Chronique

Théo Girard

30YF

Théo Girard (b), Antoine Berjeaut (tp), Sebastian Rochford (dms)

Label / Distribution : Discobole Records

Le genre autobiographique n’est pas courant en musique, du moins sur le long terme. Des chansonnettes qui racontent le premier amour déçu ou la mort d’un poisson rouge particulièrement attachant, il y en a. Mais des disques sans paroles qui dressent un bilan, c’est rare. Avec 30YF (pour Thirty Years From), le contrebassiste Théo Girard revient en musique sur les trente dernières années de sa vie ; celles qui correspondent, si l’on considère qu’il va fêter ses quarante ans ces prochains mois, à la sphère des souvenirs et de la présence d’un instrument. Cette contrebasse au timbre clair et précis, emblématique de son jeu, va fouiller dans les replis du temps en compagnie du trompettiste Antoine Berjeaut, membre du Surnatural Orchestra et du batteur des Sons of Kemet, Sebastian Rochford. Ces derniers apportent à l’espièglerie de « The 6th Part of The Cake » une rythmique très carrée, comme pour mieux en souligner l’éternel recommencement.

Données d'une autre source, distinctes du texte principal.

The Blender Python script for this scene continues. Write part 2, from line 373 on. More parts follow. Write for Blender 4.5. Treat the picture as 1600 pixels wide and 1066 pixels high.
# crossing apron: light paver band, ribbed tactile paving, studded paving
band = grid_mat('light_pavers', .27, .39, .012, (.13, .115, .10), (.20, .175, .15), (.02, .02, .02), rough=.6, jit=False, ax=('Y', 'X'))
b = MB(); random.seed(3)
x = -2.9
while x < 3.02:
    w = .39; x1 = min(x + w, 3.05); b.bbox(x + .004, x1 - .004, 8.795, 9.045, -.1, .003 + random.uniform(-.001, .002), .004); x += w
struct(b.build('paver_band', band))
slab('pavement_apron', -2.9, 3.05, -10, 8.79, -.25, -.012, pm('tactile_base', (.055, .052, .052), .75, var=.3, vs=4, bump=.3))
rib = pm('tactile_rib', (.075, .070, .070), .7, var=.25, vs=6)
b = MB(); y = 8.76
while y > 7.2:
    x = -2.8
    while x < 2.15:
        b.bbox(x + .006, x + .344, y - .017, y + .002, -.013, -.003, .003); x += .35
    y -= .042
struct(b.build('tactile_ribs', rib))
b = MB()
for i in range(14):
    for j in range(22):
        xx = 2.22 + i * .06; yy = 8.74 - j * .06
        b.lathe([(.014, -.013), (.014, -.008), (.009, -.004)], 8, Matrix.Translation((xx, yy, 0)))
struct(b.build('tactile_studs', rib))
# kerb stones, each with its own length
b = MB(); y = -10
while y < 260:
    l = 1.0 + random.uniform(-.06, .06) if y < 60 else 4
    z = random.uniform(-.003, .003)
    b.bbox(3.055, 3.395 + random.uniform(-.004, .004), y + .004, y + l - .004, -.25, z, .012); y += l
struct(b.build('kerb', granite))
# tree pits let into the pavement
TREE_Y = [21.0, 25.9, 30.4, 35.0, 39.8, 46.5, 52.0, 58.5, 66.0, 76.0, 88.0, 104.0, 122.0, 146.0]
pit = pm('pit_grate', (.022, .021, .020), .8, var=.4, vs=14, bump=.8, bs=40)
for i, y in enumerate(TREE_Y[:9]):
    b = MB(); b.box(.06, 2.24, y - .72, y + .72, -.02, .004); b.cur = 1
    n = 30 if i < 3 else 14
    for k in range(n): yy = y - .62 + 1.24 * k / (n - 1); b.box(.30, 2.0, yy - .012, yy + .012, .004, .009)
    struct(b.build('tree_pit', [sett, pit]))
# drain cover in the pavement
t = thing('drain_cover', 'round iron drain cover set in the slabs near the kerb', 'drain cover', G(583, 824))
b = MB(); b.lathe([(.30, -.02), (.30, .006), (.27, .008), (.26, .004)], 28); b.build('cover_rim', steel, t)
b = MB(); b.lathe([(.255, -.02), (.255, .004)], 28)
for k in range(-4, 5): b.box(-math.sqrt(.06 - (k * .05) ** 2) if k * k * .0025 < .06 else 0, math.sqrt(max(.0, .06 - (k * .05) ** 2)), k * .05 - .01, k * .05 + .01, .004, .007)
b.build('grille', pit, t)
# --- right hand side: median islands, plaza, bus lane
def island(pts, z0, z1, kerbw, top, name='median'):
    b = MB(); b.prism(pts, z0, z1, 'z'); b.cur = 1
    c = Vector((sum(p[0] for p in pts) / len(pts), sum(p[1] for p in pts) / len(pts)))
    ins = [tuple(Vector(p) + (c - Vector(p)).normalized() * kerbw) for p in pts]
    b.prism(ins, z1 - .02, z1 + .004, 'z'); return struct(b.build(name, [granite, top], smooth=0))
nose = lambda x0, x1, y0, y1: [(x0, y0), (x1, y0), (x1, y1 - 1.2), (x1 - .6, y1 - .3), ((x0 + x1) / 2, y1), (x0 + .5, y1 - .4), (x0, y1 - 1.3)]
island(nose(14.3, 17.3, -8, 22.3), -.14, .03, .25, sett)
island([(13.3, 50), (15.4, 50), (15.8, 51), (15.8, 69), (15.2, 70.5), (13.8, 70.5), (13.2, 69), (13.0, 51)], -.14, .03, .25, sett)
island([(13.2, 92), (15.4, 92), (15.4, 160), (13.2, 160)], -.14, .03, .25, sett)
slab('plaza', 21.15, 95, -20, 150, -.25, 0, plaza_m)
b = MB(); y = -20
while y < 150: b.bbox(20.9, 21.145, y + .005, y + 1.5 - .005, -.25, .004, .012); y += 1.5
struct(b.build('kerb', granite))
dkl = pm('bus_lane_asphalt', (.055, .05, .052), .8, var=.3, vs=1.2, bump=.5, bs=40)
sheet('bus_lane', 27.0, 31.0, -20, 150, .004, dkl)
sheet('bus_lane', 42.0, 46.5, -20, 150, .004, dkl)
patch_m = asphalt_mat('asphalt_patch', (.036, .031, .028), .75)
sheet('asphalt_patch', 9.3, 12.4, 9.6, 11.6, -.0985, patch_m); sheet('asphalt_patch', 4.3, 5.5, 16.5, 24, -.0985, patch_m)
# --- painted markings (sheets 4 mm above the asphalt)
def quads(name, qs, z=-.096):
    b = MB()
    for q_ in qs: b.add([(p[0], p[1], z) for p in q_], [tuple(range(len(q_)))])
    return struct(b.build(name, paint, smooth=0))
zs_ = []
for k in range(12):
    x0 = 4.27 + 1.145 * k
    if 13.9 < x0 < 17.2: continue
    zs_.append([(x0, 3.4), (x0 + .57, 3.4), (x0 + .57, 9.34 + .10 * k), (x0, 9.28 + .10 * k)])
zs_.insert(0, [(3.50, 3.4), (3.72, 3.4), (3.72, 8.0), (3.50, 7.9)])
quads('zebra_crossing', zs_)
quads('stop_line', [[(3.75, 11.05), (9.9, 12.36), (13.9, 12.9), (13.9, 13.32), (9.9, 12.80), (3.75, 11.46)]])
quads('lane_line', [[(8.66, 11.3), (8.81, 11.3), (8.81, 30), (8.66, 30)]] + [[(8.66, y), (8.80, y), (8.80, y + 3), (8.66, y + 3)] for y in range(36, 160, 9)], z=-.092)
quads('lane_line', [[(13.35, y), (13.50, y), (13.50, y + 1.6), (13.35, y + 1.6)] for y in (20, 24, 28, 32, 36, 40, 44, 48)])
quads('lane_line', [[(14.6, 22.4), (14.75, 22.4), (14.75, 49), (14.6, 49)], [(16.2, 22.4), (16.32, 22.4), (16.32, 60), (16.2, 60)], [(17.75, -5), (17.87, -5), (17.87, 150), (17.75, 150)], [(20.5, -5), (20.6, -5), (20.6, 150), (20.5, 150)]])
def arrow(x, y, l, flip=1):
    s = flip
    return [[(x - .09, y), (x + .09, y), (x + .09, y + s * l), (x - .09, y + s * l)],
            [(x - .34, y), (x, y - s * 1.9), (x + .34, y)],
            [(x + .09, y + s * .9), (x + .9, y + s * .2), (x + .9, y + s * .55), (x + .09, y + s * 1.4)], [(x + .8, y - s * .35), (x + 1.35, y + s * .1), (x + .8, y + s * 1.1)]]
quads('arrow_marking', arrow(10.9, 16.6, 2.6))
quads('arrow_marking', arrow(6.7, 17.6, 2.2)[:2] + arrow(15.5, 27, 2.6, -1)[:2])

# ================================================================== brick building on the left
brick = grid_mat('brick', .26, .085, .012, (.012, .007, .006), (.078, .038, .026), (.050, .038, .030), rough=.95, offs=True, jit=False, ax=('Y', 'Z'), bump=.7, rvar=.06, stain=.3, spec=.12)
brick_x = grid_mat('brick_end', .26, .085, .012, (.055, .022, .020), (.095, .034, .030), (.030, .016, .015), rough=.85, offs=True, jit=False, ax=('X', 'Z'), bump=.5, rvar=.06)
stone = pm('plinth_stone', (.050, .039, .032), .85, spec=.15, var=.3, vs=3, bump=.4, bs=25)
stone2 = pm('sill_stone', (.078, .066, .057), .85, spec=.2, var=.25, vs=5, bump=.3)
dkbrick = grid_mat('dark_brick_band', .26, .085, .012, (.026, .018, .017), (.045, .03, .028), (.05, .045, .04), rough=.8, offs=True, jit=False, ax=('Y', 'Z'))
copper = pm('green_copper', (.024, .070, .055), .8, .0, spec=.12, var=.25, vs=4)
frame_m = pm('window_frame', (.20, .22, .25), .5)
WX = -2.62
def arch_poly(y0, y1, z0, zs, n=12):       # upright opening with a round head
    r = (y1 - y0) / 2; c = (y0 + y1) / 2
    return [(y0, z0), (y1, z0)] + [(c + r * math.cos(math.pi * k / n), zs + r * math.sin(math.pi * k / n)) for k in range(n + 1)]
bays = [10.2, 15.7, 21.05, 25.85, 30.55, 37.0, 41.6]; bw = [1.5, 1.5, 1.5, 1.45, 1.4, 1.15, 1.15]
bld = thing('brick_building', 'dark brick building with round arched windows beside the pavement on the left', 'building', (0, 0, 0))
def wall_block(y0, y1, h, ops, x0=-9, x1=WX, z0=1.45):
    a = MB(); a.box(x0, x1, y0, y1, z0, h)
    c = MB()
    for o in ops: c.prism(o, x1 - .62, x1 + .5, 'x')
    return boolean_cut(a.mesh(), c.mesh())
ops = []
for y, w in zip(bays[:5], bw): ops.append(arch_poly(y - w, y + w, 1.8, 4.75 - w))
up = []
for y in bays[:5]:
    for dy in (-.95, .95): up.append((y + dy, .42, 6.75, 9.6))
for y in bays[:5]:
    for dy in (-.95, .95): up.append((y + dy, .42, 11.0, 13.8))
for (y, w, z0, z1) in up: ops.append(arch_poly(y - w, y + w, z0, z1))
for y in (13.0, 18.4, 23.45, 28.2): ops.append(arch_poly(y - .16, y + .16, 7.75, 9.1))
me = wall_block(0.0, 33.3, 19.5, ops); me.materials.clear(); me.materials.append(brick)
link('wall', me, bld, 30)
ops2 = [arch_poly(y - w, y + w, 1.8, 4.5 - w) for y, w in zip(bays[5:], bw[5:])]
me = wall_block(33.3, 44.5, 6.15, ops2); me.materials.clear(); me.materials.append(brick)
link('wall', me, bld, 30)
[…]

Théo Girard conte sa vie, chaque morceau correspond à un âge. Du début, la douceur de « Dassaud », pulsion de vie de ses fraîches années qui semble flotter entre la contrebasse et la trompette à la plus récente, ce road-trip exposé dans « NYC to Philly  » où Girard et Rochford défilent comme les arbres dans le paysage. Mais même si la chronologie est respectée, il n’y a pas de linéarité dans cet exercice. Les pièces pourraient être chamboulées qu’on conserverait un sentiment de proximité et de vitesse. Ce dernier point est assez courant dans les bilans quadragénaires ; il s’exprime ici avec un groove souvent saignant comme en témoigne « La Traversée du pont par le chameau » où la simplicité du thème se révèle très efficace. On est sensible à l’accélération temporelle parce que Girard se saisit de ses souvenirs de la même façon que fonctionne un cerveau : des îlots reliés entre eux par un esprit d’escalier.

Evidemment, on sera d’autant plus touché par cette introspection si l’on partage avec Girard quelques souvenirs générationnels. La découverte de The Pharcyde ou The Roots en « 1993 » notamment fera s’agiter des atomes crochus. Surtout lorsqu’on sait que Berjeaut, impeccable de bout en bout, est également biberonné à ces musiques et qu’il devait en être de même pour le rythmicien écossais. L’unité est immédiate, forte, manifestement forgée par une grande amitié. Il en résulte une libre discussion pleines de breaks jubilatoires qui feront sautiller même si l’on ignore tout du hip-hop des années 90.

Coup sur coup, deux anciens membres du Bruit du [Sign] font paraître des œuvres qui auscultent le passé sur un mode dénué de toute nostalgie. Après Nicolas Stephan, Théo Girard livre un album forcément très personnel mais pas autocentré. Il sera bon de comparer les deux pour y trouver les liaisons secrètes. Sûr qu’après plusieurs détours enrichissants, on se retrouverait en Ethiopie, dans une rue vibrionnante d’Addis Abeba. Ou dans toute autre ville où les souvenirs se sont accrochés. Une madeleine trempée dans un breuvage bien plus excitant que les tisanes de tonton Proust.